Add Story Telling to your Communication’s Toolkit

Art of Story Telling – One most influential communication tool

IMG_0064Many years ago I sat in the audience and listened to a great speaker capture our attention with his presentation. As I looked around the room I realized I was not the only one completely captivated by his speech. All 100 plus individuals were spell bound by this person. Why? Well it was the way he spoke. It was my first real exposure to a master story teller. I remember quite vividly that I wanted to learn the art and science of story telling.

Up to that point my advisory and coaching practice had done well but as I sat there I wondered where could it be if I knew how to weave my messages throughout stories.

Stories are the most powerful delivery tool for information, more powerful and enduring than any other art form, Nancy Duarte points out in “Resonate: Present Visual Stories That Transform Audiences”

Duarte explains, “People love stories because life is full of adventure and we’re hardwired to learn lessons from observing change in others. Life is messy, so we empathize with characters that have real-life challenges similar to the ones we face. When we listen to a story, the chemicals in our body change and our mind becomes transfixed. We are riveted when a character encounters a situation that involves risks, and elated when he or she averts danger and is rewarded.”

Later on when the speaker I had listened was finished I asked him why he used stories as much as he did in his presentation. His answer back was surprising at first but the more I thought of it the more it made sense. He explained that his initial world was primarily in sports psychology and sports coaching. In sport “image was the language of performance”. According to Dr. Peter Jensen a world renowned sports psychologist, executive business coach, and international speaker, when you can get an athlete to imagine their performance they paint a mental picture of the performance that is repeatable because they have an image imprinted in their mind.

In the world of business and/ or life story telling has the similar effect.

By weaving our messages, facts, truths, and lessons learned throughout our stories we can capture the attention of our audience. Rather then the boring message of straight facts and messages stories capture our imagination. People tend to retain the messages within stories much longer.
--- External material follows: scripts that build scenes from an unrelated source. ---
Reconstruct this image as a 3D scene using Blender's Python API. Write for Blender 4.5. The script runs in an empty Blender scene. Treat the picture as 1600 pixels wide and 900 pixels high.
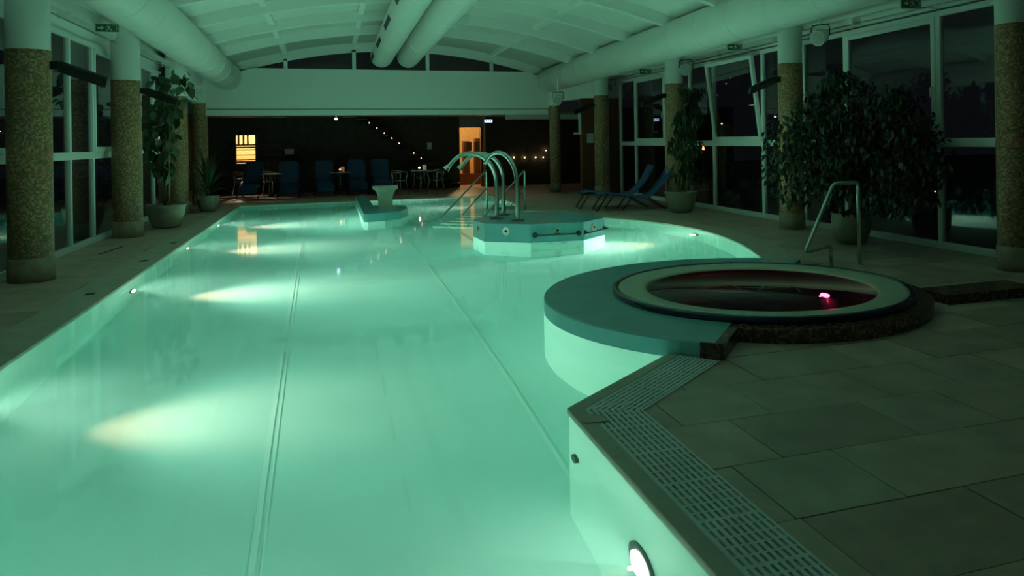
import bpy, math, random
from mathutils import Vector, Matrix
from mathutils.geometry import tessellate_polygon
random.seed(4)
S = bpy.context.scene
COL = S.collection
PI = math.pi
sin, cos = math.sin, math.cos

# ------------------------------------------------------------------ camera
F, PX, V0, H, YAW, ROLL = 1227.0, 938.8, 219.5, 1.6, .331, .015
fwd = Vector((sin(YAW), cos(YAW), 0)); rgt = Vector((cos(YAW), -sin(YAW), 0)); upv = Vector((0, 0, 1))
CR = rgt * cos(ROLL) - upv * sin(ROLL); CU = rgt * sin(ROLL) + upv * cos(ROLL)
cd = bpy.data.cameras.new('camera'); cam = bpy.data.objects.new('camera', cd); COL.objects.link(cam)
cd.sensor_width = 36; cd.lens = 36 * F / 1600
cd.shift_x = (800 - PX) / 1600; cd.shift_y = (V0 - 450) / 1600
cd.clip_start = .05; cd.clip_end = 400
M = Matrix.Identity(4)
for i in range(3):
    M[i][0] = CR[i]; M[i][1] = CU[i]; M[i][2] = -fwd[i]
M[2][3] = H
cam.matrix_world = M
S.camera = cam

# ------------------------------------------------------------------ world, exposure
w = bpy.data.worlds.new('night'); S.world = w; w.use_nodes = True
w.node_tree.nodes['Background'].inputs[0].default_value = (.10, .13, .16, 1)
w.node_tree.nodes['Background'].inputs[1].default_value = .035
S.view_settings.view_transform = 'Standard'; S.view_settings.look = 'None'
S.view_settings.gamma = 1; S.view_settings.exposure = 0.31
S.cycles.max_bounces = 12; S.cycles.diffuse_bounces = 5; S.cycles.glossy_bounces = 4
S.cycles.transmission_bounces = 8; S.cycles.volume_bounces = 1; S.cycles.transparent_max_bounces = 12
S.cycles.sample_clamp_indirect = 4; S.cycles.blur_glossy = 1.0
POOL_LAMP = 560.0           # watts of each underwater lamp
LAMP_COL = (1, .86, .66)

# ------------------------------------------------------------------ materials
def nt(name):
    m = bpy.data.materials.new(name); m.use_nodes = True
    return m, m.node_tree.nodes, m.node_tree.links, m.node_tree.nodes['Principled BSDF']
def mat(name, c, rough=.5, metal=0, spec=.5, noise=0, nscale=8, bump=0, bscale=40, c2=None, emit=None, estr=0, coat=0):
    m, N, L, b = nt(name)
    b.inputs['Base Color'].default_value = (*c, 1); b.inputs['Roughness'].default_value = rough
    b.inputs['Metallic'].default_value = metal; b.inputs['Specular IOR Level'].default_value = spec
    if coat: b.inputs['Coat Weight'].default_value = coat
    tc = N.new('ShaderNodeTexCoord')
    if noise or c2:
        n = N.new('ShaderNodeTexNoise'); n.inputs['Scale'].default_value = nscale; n.inputs['Detail'].default_value = 5
        L.new(tc.outputs['Object'], n.inputs['Vector'])
        r = N.new('ShaderNodeValToRGB'); r.color_ramp.elements[0].position = .32; r.color_ramp.elements[1].position = .68
        cc = c2 or tuple(x * (1 - noise) for x in c)
        r.color_ramp.elements[0].color = (*cc, 1); r.color_ramp.elements[1].color = (*c, 1)
        L.new(n.outputs['Fac'], r.inputs['Fac']); L.new(r.outputs['Color'], b.inputs['Base Color'])
    if bump:
        n2 = N.new('ShaderNodeTexNoise'); n2.inputs['Scale'].default_value = bscale; n2.inputs['Detail'].default_value = 3
        L.new(tc.outputs['Object'], n2.inputs['Vector'])
        bp = N.new('ShaderNodeBump'); bp.inputs['Strength'].default_value = bump; bp.inputs['Distance'].default_value = .01
        L.new(n2.outputs['Fac'], bp.inputs['Height']); L.new(bp.outputs['Normal'], b.inputs['Normal'])
    if emit:
        b.inputs['Emission Color'].default_value = (*emit, 1); b.inputs['Emission Strength'].default_value = estr
    return m
def mosaic(name, cols, size, rough=.35):
    m, N, L, b = nt(name)
    tc = N.new('ShaderNodeTexCoord'); v = N.new('ShaderNodeTexVoronoi'); v.inputs['Scale'].default_value = 1 / size
    v.inputs['Randomness'].default_value = .35
    L.new(tc.outputs['Object'], v.inputs['Vector'])
    sep = N.new('ShaderNodeSeparateColor'); L.new(v.outputs['Color'], sep.inputs['Color'])
    r = N.new('ShaderNodeValToRGB'); r.color_ramp.interpolation = 'CONSTANT'
    while len(r.color_ramp.elements) < len(cols): r.color_ramp.elements.new(.5)
    for i, c in enumerate(cols):
        r.color_ramp.elements[i].position = i / len(cols); r.color_ramp.elements[i].color = (*c, 1)
    L.new(sep.outputs['Red'], r.inputs['Fac']); L.new(r.outputs['Color'], b.inputs['Base Color'])
    bp = N.new('ShaderNodeBump'); bp.inputs['Strength'].default_value = .3; bp.inputs['Distance'].default_value = .003; bp.invert = True
    L.new(v.outputs['Distance'], bp.inputs['Height']); L.new(bp.outputs['Normal'], b.inputs['Normal'])
    b.inputs['Roughness'].default_value = rough
    return m
def emitter(name, c, s):
    m = bpy.data.materials.new(name); m.use_nodes = True; N = m.node_tree.nodes; N.clear()
    e = N.new('ShaderNodeEmission'); o = N.new('ShaderNodeOutputMaterial')
    e.inputs[0].default_value = (*c, 1); e.inputs[1].default_value = s
    m.node_tree.links.new(e.outputs[0], o.inputs[0]); return m
def thin_glass(name, tint=.75):
    m = bpy.data.materials.new(name); m.use_nodes = True; N = m.node_tree.nodes; L = m.node_tree.links; N.clear()
    o = N.new('ShaderNodeOutputMaterial'); mx = N.new('ShaderNodeMixShader'); t = N.new('ShaderNodeBsdfTransparent')
    g = N.new('ShaderNodeBsdfGlossy'); f = N.new('ShaderNodeFresnel')
    ge = N.new('ShaderNodeNewGeometry'); mp = N.new('ShaderNodeMapRange'); mp.inputs['To Min'].default_value = 1.52; mp.inputs['To Max'].default_value = 1 / 1.52
    L.new(ge.outputs['Backfacing'], mp.inputs['Value']); L.new(mp.outputs[0], f.inputs[0])     # both faces of a pane reflect alike
    t.inputs[0].default_value = (tint, tint, tint, 1); g.inputs['Roughness'].default_value = .01; g.inputs[0].default_value = (.95, .95, .95, 1)
    L.new(f.outputs[0], mx.inputs[0]); L.new(t.outputs[0], mx.inputs[1]); L.new(g.outputs[0], mx.inputs[2]); L.new(mx.outputs[0], o.inputs[0])
    return m
def water(name, absorb, adens, scat, sdens, bump, bscale, rough=.05):
    m = bpy.data.materials.new(name); m.use_nodes = True; N = m.node_tree.nodes; L = m.node_tree.links; N.clear()
    o = N.new('ShaderNodeOutputMaterial'); g = N.new('ShaderNodeBsdfRefraction'); g.inputs['IOR'].default_value = 1.33
    gl = N.new('ShaderNodeBsdfGlossy'); fr = N.new('ShaderNodeFresnel'); fr.inputs[0].default_value = 1.33; mx = N.new('ShaderNodeMixShader')
    g.inputs['Roughness'].default_value = 0; gl.inputs['Roughness'].default_value = rough
    L.new(fr.outputs[0], mx.inputs[0]); L.new(g.outputs[0], mx.inputs[1]); L.new(gl.outputs[0], mx.inputs[2]); L.new(mx.outputs[0], o.inputs['Surface'])
    tc = N.new('ShaderNodeTexCoord'); n = N.new('ShaderNodeTexNoise'); n.inputs['Scale'].default_value = bscale; n.inputs['Detail'].default_value = 2
    L.new(tc.outputs['Object'], n.inputs['Vector'])
    bp = N.new('ShaderNodeBump'); bp.inputs['Strength'].default_value = bump; bp.inputs['Distance'].default_value = .02
    L.new(n.outputs['Fac'], bp.inputs['Height'])
    for q in (g, gl, fr): L.new(bp.outputs['Normal'], q.inputs['Normal'])
    a = N.new('ShaderNodeVolumeAbsorption'); a.inputs[0].default_value = (*absorb, 1); a.inputs[1].default_value = adens
    if sdens:
        s = N.new('ShaderNodeVolumeScatter'); s.inputs[0].default_value = (*scat, 1); s.inputs[1].default_value = sdens; s.inputs['Anisotropy'].default_value = .55
        ad = N.new('ShaderNodeAddShader'); L.new(a.outputs[0], ad.inputs[0]); L.new(s.outputs[0], ad.inputs[1]); L.new(ad.outputs[0], o.inputs['Volume'])
    else: L.new(a.outputs[0], o.inputs['Volume'])
    return m

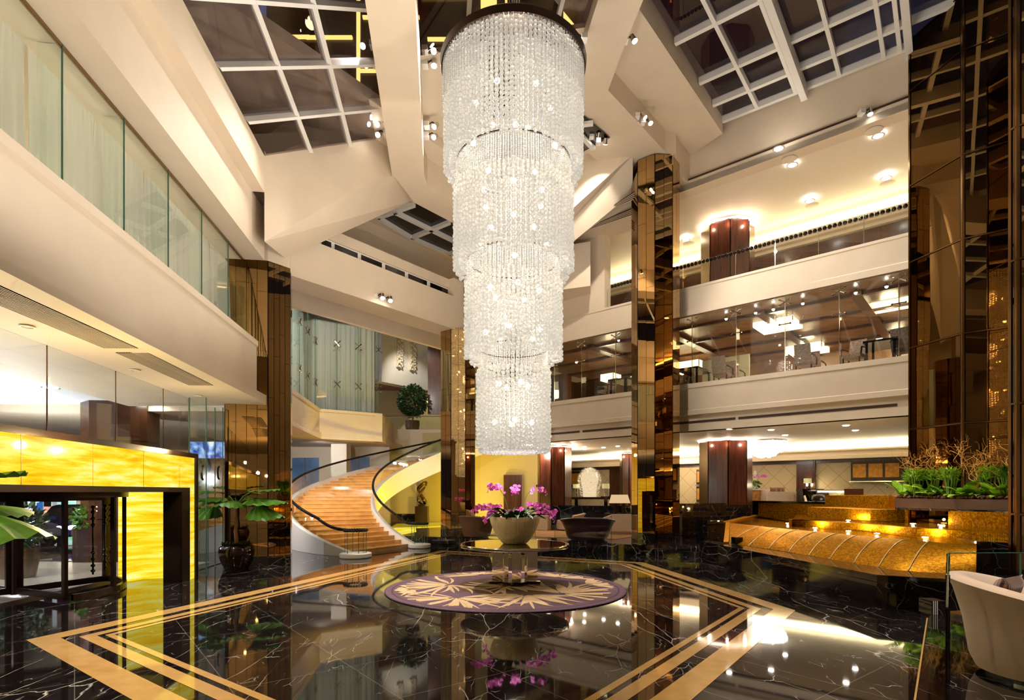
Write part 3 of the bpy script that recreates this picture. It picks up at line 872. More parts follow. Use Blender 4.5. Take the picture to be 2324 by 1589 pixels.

I still remember stories from 15 years ago as fresh as the day they were told.

Story telling is not easy and it takes practice. My first attempt was when I was asked by a group of two hundred accountants for a local professional accounting chapter to speak about change and it’s impact.

To be effective one has to be able to match a story with the audience. I knew from experience as a general rule most accountants were not sure how to grasp the concept of constant change in their world. After all accounting was about rules and a set of tried and tested guidelines that had stood the test of time. Change did come but it was methodical and always after much consideration. Plus many felt they dealt with the past as in telling the history by accounting for events that had already taken place.

I opened my speech with a question to the audience. “How many of you here today have experience as accountants working for a public company?” There was a good showing of hands, roughly half the group.

“If I were to ask you potentially the most important document in a public companies audited published annual report what would you say?”

There were a few suggestions, then an elderly lady quietly raised her hand. Her answer, “why the annual notes referencing items on the financial statements, itemizing changes in accounting procedures, and things outstanding to be dealt with in the future.”

“Correct!” I said. I had their attention. They were more then history tellers, I went on to say in addition to painting an accurate picture of the past, they spoke of the present, and they most certainly spoke of the future. They were in fact forecasting the future, they were “change agents!” I had their attention. Now I told a story of a client of mine who was a Chief Financial Officer who taught me the value of the financial notes when considering the future value of an organization I was interested in buying shares in.

I now use stories to;

Speak to why we do what we do?

How why do things?

The value in doing things right the first time.

To reinforce the power of values, ethics, and virtues like patience, tolerance, and in taking the high road!

To speak to controversial often emotionally charged issues, thoughts, and positions.

To model many of my coaching lessons and techniques.

If I have a contrasting view the use of stories can be an effective way to get message across about being open to another way?

To be effectives stories must have a format, a process, and must get to the point early.

All stories have three parts, a beginning that captures our attention early. The middle part then expands on the initial opening message with examples and brief explanations.      And finally, and ending which not only summarizes bask to the basic message but then aligns with the audience to make it compelling and increase the retention.

High impact stories are careful not to weave too many messages into the story. the best stories weave 1-to-2 messages.

Formal presentations like the one that first caught my attention regarding story telling was a half day session with three separate themes and corresponding stories carefully separated by breaks in the session.

You will need to develop a library of stories to match the message. You will also need to consider have 2-to-3 different stories to use on the same message. Over time you may find you end up with 25 plus stories!